Say you have a fixed precision number you want to multiple by an integer

long c = a * i;

Say you want to divide a number by a integer rounding to zero

long c = a / i;

Say you want to print a fixed precision number with 3 decimal places.

System.out.println(c / 1e3);

Perhaps you are over thinking the problem and assuming you need a library for everything.

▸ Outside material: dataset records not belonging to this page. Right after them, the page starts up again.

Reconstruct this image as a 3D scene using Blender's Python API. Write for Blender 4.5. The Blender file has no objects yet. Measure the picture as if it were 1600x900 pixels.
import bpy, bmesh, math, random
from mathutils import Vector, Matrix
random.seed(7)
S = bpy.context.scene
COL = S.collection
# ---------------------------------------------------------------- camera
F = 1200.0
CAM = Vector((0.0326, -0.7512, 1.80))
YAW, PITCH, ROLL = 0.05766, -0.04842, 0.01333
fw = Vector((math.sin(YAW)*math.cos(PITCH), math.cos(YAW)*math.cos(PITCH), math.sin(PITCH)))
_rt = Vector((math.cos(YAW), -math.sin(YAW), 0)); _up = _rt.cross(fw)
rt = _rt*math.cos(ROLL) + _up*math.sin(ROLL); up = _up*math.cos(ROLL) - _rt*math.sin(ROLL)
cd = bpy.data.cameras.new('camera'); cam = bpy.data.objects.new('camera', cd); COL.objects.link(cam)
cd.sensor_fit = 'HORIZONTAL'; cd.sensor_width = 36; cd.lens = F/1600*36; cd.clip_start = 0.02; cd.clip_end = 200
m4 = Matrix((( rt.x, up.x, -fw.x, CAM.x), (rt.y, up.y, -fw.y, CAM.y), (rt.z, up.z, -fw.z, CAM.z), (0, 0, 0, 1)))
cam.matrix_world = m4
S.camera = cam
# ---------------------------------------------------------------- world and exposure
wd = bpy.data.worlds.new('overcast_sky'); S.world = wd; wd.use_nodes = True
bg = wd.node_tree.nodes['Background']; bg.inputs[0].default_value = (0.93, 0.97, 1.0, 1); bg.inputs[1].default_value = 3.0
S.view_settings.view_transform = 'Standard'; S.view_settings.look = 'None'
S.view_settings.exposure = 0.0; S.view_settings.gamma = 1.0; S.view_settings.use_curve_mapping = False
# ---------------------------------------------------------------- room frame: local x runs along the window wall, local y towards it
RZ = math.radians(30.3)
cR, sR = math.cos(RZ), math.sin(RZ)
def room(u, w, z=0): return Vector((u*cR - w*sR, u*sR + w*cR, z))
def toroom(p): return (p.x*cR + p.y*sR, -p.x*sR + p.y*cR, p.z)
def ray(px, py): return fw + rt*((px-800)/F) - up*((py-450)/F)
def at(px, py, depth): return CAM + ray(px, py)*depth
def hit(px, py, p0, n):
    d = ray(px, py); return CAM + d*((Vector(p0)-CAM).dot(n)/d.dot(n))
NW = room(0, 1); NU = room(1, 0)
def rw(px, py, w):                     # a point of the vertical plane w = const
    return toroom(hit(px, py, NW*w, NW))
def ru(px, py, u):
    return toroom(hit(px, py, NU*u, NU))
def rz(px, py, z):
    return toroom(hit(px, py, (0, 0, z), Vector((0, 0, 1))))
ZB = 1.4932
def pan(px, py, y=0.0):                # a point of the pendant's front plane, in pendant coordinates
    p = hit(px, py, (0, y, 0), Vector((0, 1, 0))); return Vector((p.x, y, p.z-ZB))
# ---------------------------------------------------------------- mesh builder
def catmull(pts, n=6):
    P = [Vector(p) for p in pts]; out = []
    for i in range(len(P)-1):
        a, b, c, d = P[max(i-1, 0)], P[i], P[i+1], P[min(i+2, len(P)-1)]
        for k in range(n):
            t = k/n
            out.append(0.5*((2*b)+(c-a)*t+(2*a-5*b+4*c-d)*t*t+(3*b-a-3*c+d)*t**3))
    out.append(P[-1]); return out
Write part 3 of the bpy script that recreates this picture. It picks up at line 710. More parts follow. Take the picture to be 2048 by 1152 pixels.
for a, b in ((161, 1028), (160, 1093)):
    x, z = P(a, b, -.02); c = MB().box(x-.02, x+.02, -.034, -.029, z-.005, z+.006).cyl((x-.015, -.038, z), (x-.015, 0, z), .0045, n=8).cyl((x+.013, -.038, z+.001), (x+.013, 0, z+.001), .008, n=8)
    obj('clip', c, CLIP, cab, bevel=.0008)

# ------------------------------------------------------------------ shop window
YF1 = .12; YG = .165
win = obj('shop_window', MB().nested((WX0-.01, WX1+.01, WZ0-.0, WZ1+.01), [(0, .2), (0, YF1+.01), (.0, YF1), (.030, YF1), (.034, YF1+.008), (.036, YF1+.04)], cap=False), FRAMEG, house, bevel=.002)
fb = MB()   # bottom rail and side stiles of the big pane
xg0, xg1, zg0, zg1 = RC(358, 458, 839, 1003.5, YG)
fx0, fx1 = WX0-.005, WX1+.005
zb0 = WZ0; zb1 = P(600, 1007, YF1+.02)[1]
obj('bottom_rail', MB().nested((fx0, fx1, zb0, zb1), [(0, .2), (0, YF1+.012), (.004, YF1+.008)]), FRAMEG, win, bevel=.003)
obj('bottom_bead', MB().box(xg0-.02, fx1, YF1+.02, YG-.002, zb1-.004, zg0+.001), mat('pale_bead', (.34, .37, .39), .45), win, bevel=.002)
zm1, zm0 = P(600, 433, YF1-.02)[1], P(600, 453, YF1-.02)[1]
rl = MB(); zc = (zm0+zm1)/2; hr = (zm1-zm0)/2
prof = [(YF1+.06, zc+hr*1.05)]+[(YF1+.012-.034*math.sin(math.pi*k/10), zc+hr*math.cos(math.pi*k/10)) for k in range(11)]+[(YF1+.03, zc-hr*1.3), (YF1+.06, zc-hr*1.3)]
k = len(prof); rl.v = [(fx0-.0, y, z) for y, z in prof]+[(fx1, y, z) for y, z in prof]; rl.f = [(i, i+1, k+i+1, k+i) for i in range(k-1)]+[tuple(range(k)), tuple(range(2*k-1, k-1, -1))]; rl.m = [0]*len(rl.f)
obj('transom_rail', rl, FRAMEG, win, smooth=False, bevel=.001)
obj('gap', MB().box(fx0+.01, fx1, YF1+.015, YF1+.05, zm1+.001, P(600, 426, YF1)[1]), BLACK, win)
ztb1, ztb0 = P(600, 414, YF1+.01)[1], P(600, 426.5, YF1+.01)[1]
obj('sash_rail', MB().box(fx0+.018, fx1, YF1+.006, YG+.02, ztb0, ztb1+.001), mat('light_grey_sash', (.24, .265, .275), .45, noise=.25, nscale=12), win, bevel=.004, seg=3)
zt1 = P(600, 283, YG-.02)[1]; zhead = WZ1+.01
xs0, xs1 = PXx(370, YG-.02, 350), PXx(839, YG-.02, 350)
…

If you are using long or double you might want a small number helper methods for rounding, but you don't need a library as such.

6 Comments

-1 library would be useful, 3 fraction digits example: 1.234 * 1.234 is 1234 * 1234 = 1522756, you have to divide by 1000, otherwise you get 1522.756 instead of correct 1.522
@Peenut It's so trivial to write a helper class for your applications needs, but I have never bothered, nor have I ever seen it done. Not sure why -1.
let me quote better answer: "It's a bit tricky to get right."
The worst part of this is dealing with arithmetic overflows. Say we need to track 5 decimal places (e.g. to track prices of currency pairs in 1/10 of a pip). Multiplication of two fixed-point numbers (e.g. price*size) can easily lead to overflow with decimal numbers as small as 100K.
Take a serious look at Spire (github.com/non/spire). It requires using Scala, not Java, but it has a really interesting feature set.